Only a number is wanted: how many lines in the listing contain the word "pixels"?

========

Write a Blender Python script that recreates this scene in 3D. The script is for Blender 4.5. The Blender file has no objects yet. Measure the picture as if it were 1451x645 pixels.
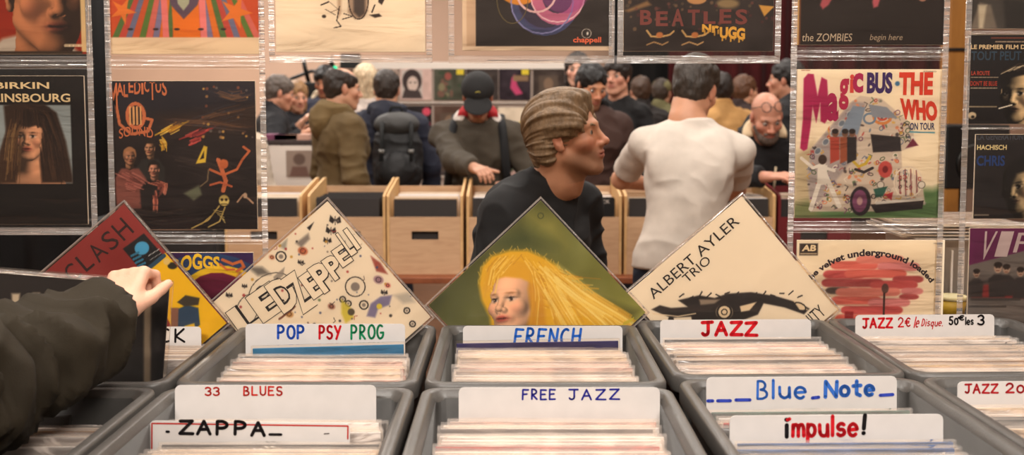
LAMPS = [(-1.7, -2.2, 1.8, 0.6, 285), (1.7, -2.2, 1.8, 0.6, 285), (-1.4, 0.7, 1.4, 0.5, 56), (1.4, 0.7, 1.4, 0.5, 56), (0, 3.3, 2.2, 0.5, 90), (-3.2, 5.6, 1.6, 0.6, 125), (3.0, 5.6, 1.6, 0.6, 100), (0, 7.6, 2.4, 0.6, 115), (-3.5, 10.2, 1.6, 0.6, 240), (2.5, 10.6, 1.6, 0.6, 60)]  # first two added out of view to brighten the upright sleeves
import bpy, bmesh, math, random
import numpy as np
from mathutils import Vector, Matrix, Euler
R = math.radians
rng = random.Random(7)
SC = bpy.context.scene
COL = SC.collection
# ------------------------------------------------------------------ camera model (1451 x 645)
W, H, F, CX, CY0 = 1451.0, 645.0, 1400.0, 725.5, 243.0
TH, HC = R(4.0), 1.55
ct, st = math.cos(TH), math.sin(TH)
def P(px, py, Y):
    u = (px - CX) / F; v = (CY0 - py) / F
    t = Y / (ct + v * st)
    return Vector((u * t, Y, HC + (v * ct - st) * t))
def PZ(px, py, z):
    u = (px - CX) / F; v = (CY0 - py) / F
    t = (z - HC) / (v * ct - st)
    return Vector((u * t, (ct + v * st) * t, z))
def ppm(Y, z=HC):                       # pixels per metre at depth Y, height z
    return F / (Y * ct - (z - HC) * st)
def lin(c):
    o = []
    for x in c[:3]:
        x = x / 255.0
        o.append(x / 12.92 if x <= 0.04045 else ((x + 0.055) / 1.055) ** 2.4)
    return tuple(o)
def lin_np(a):
    a = np.clip(a, 0, 255) / 255.0
    return np.where(a <= 0.04045, a / 12.92, ((a + 0.055) / 1.055) ** 2.4)
# ------------------------------------------------------------------ materials
def new_mat(name):
    m = bpy.data.materials.new(name); m.use_nodes = True
    nt = m.node_tree; nt.nodes.clear()
    out = nt.nodes.new('ShaderNodeOutputMaterial')
    return m, nt, out
def mat(name, c=(128, 128, 128), rough=0.6, metal=0.0, var=0.0, vscale=20.0, bump=0.0, bscale=60.0, stretch=(1, 1, 1), attr=False, sheen=0.0, coat=0.0, wave=None, spec=0.5):
    m, nt, out = new_mat(name); N = nt.nodes; L = nt.links
    b = N.new('ShaderNodeBsdfPrincipled'); L.new(b.outputs[0], out.inputs[0])
    b.inputs['Roughness'].default_value = rough; b.inputs['Metallic'].default_value = metal
    b.inputs['Specular IOR Level'].default_value = spec
    if sheen: b.inputs['Sheen Weight'].default_value = sheen; b.inputs['Sheen Roughness'].default_value = 0.4
    if coat: b.inputs['Coat Weight'].default_value = coat; b.inputs['Coat Roughness'].default_value = 0.12
    tc = N.new('ShaderNodeTexCoord'); mp = N.new('ShaderNodeMapping'); mp.inputs['Scale'].default_value = stretch
    L.new(tc.outputs['Object'], mp.inputs[0])
    src = None
    if attr:
        a = N.new('ShaderNodeAttribute'); a.attribute_name = 'Col'; src = a.outputs['Color']
    else:
        rgb = N.new('ShaderNodeRGB'); rgb.outputs[0].default_value = (*lin(c), 1); src = rgb.outputs[0]
    if var:
        n = N.new('ShaderNodeTexNoise'); n.inputs['Scale'].default_value = vscale; n.inputs['Detail'].default_value = 4
        L.new(mp.outputs[0], n.inputs[0])
        mr = N.new('ShaderNodeMapRange'); mr.inputs[3].default_value = 1 - var; mr.inputs[4].default_value = 1 + var
        mr.inputs[1].default_value = 0.3; mr.inputs[2].default_value = 0.7
        L.new(n.outputs[0], mr.inputs[0])
        mx = N.new('ShaderNodeVectorMath'); mx.operation = 'SCALE'
        L.new(src, mx.inputs[0]); L.new(mr.outputs[0], mx.inputs[3]); src = mx.outputs[0]
    L.new(src, b.inputs['Base Color'])
    if bump:
        n = N.new('ShaderNodeTexNoise'); n.inputs['Scale'].default_value = bscale; n.inputs['Detail'].default_value = 5
        L.new(mp.outputs[0], n.inputs[0])
        bp = N.new('ShaderNodeBump'); bp.inputs['Strength'].default_value = bump; bp.inputs['Distance'].default_value = 0.01
        L.new(n.outputs[0], bp.inputs['Height']); L.new(bp.outputs[0], b.inputs['Normal'])
    return m
def film_mat(name, milk=0.06, rough=0.09, bump=0.5, scale=(6, 6, 30), gloss=1.0, tint=(255, 250, 244)):
    m, nt, out = new_mat(name); N = nt.nodes; L = nt.links
    tc = N.new('ShaderNodeTexCoord'); mp = N.new('ShaderNodeMapping'); mp.inputs['Scale'].default_value = scale
    L.new(tc.outputs['Object'], mp.inputs[0])
    n = N.new('ShaderNodeTexNoise'); n.inputs['Scale'].default_value = 1.0; n.inputs['Detail'].default_value = 3; n.inputs['Distortion'].default_value = 0.6
    L.new(mp.outputs[0], n.inputs[0])
    bp = N.new('ShaderNodeBump'); bp.inputs['Strength'].default_value = bump; bp.inputs['Distance'].default_value = 0.02
    L.new(n.outputs[0], bp.inputs['Height'])
    tr = N.new('ShaderNodeBsdfTransparent'); tr.inputs[0].default_value = (*lin(tint), 1)
    df = N.new('ShaderNodeBsdfDiffuse'); df.inputs[0].default_value = (*lin((245, 235, 228)), 1)
    gl = N.new('ShaderNodeBsdfGlossy'); gl.inputs['Roughness'].default_value = rough
    gl.inputs[0].default_value = (1, 1, 1, 1)
    L.new(bp.outputs[0], gl.inputs['Normal'])
    m1 = N.new('ShaderNodeMixShader'); m1.inputs[0].default_value = milk
    L.new(tr.outputs[0], m1.inputs[1]); L.new(df.outputs[0], m1.inputs[2])
    fr = N.new('ShaderNodeFresnel'); fr.inputs['IOR'].default_value = 1.5; L.new(bp.outputs[0], fr.inputs['Normal'])
    mu = N.new('ShaderNodeMath'); mu.operation = 'MULTIPLY'; mu.inputs[1].default_value = gloss; mu.use_clamp = True
    L.new(fr.outputs[0], mu.inputs[0])
    m2 = N.new('ShaderNodeMixShader'); L.new(mu.outputs[0], m2.inputs[0])
    L.new(m1.outputs[0], m2.inputs[1]); L.new(gl.outputs[0], m2.inputs[2])
    L.new(m2.outputs[0], out.inputs[0])
    return m
def wood_mat(name, c1, c2, scale=(2, 14, 14), rough=0.55):
    m, nt, out = new_mat(name); N = nt.nodes; L = nt.links
    b = N.new('ShaderNodeBsdfPrincipled'); L.new(b.outputs[0], out.inputs[0]); b.inputs['Roughness'].default_value = rough
    tc = N.new('ShaderNodeTexCoord'); mp = N.new('ShaderNodeMapping'); mp.inputs['Scale'].default_value = scale
    L.new(tc.outputs['Object'], mp.inputs[0])
    n = N.new('ShaderNodeTexNoise'); n.inputs['Scale'].default_value = 3; n.inputs['Detail'].default_value = 6; n.inputs['Distortion'].default_value = 1.2
    L.new(mp.outputs[0], n.inputs[0])
    cr = N.new('ShaderNodeValToRGB'); cr.color_ramp.elements[0].color = (*lin(c1), 1); cr.color_ramp.elements[1].color = (*lin(c2), 1)
    cr.color_ramp.elements[0].position = 0.3; cr.color_ramp.elements[1].position = 0.7
    L.new(n.outputs[0], cr.inputs[0]); L.new(cr.outputs[0], b.inputs['Base Color'])
    return m
# ------------------------------------------------------------------ objects
def tag(o, label, cat, group=None, kind=None):
    o['label'] = label; o['category'] = cat
    if group: o['group'] = group
    if kind: o['kind'] = kind
    return o
def empty(name, loc=(0, 0, 0), rot=(0, 0, 0)):
    o = bpy.data.objects.new(name, None); COL.objects.link(o)
    o.location = loc; o.rotation_euler = rot; o.empty_display_size = 0.1
    return o
def link(name, me, parent=None, loc=None, rot=None):
    o = bpy.data.objects.new(name, me); COL.objects.link(o)
    if parent is not None: o.parent = parent
    if loc is not None: o.location = loc
    if rot is not None: o.rotation_euler = rot
    return o
def mesh_np(name, V, Q, mats, cols=None, smooth=True, mi=None):
    """V (n,3), Q (m,3|4) int arrays -> mesh"""
    V = np.asarray(V, np.float32); Q = np.asarray(Q, np.int32)
    me = bpy.data.meshes.new(name); k = Q.shape[1]
    me.vertices.add(len(V)); me.vertices.foreach_set('co', V.ravel())
    me.loops.add(Q.size); me.loops.foreach_set('vertex_index', Q.ravel())
    me.polygons.add(len(Q)); me.polygons.foreach_set('loop_start', np.arange(0, Q.size, k, dtype=np.int32))
    me.polygons.foreach_set('use_smooth', np.full(len(Q), smooth))
    for m in (mats if isinstance(mats, (list, tuple)) else [mats]): me.materials.append(m)
    if mi is not None: me.polygons.foreach_set('material_index', np.asarray(mi, np.int32))
    if cols is not None:
        a = me.color_attributes.new('Col', 'FLOAT_COLOR', 'POINT')
        c = np.ones((len(V), 4), np.float32); c[:, :3] = cols
        a.data.foreach_set('color', c.ravel())
    me.update(calc_edges=True); me.validate()
    return me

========

◆ SOLUTION TO THE EXERCISE:
2